An ongoing excavation of Maya ruins in El Zotz, Guatemala, conducted by Brown archaeologist Stephen Houston and two other researchers, has been awarded a National Geographic grant to unearth what may be the tomb of an ancient queen.

PROVIDENCE, R.I. [Brown University] — An archaeological dig involving Stephen Houston, the Dupee Family Professor of Social Science and professor of anthropology at Brown University, has been awarded a National Geographic research and exploration grant to continue excavations of what may be the tomb of an ancient Maya queen.

Houston, together with project director Thomas Garrison of the University of Southern California and co-director Edwin Román-Ramírez of the University of Texas–Austin, has been conducting research at the site of Maya ruins in El Zotz, Guatemala, for several years. Houston serves as principal adviser to the dig.

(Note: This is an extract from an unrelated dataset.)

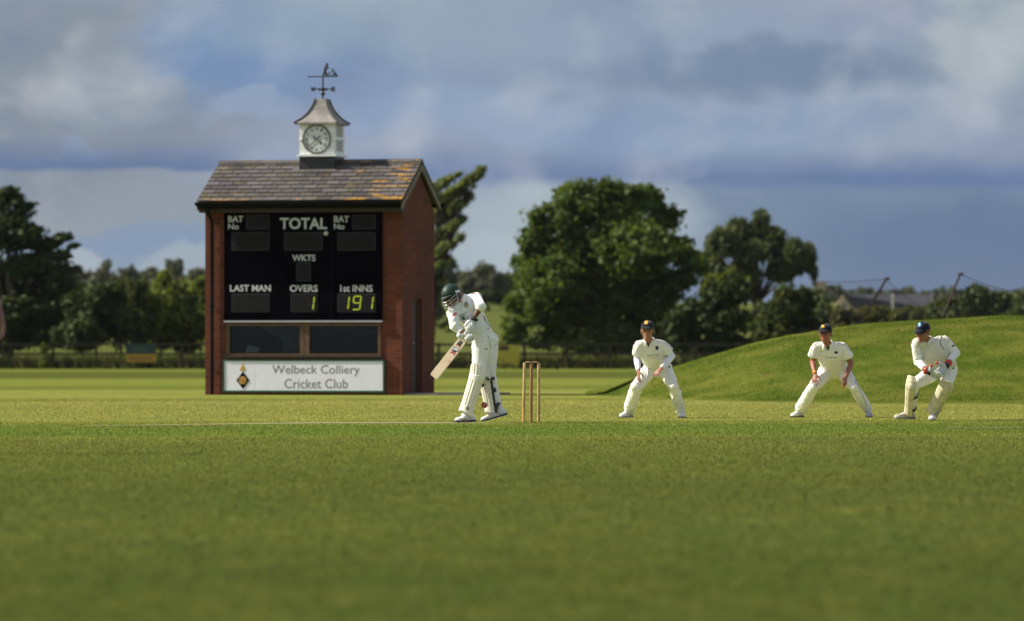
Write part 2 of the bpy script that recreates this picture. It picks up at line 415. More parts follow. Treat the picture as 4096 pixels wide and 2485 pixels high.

In 2010, digging at the site revealed a buried temple adorned with solar and accession-related imagery and a burial dating to a period of dynastic founding and upheaval in the region known by scholars as the “Teotihuacan entrada” and dated to 378 A.D.

Later, the team unearthed a pyramid believed to celebrate the Mayan sun god.

Further excavations in 2013 revealed the likely presence of a second tomb, just in front of the first, that may contain the remains of a queen. Houston and his team will use the $20,000 in National Geographic funding to continue digging at the site to confirm the presence of its tomb and examine its role in Maya society and burial ritual.

According to Houston, “This may give us insight into the role of women in the foundation of Maya kingdoms. We hypothesize that the founder was a foreigner — a ‘stranger king,’ as anthropologists call them. If our view is correct, his spouse was a local woman he married to consolidate his hold on power.” The proposals will be tested with expert advice from Andrew Scherer, a bioarchaeologist at Brown University.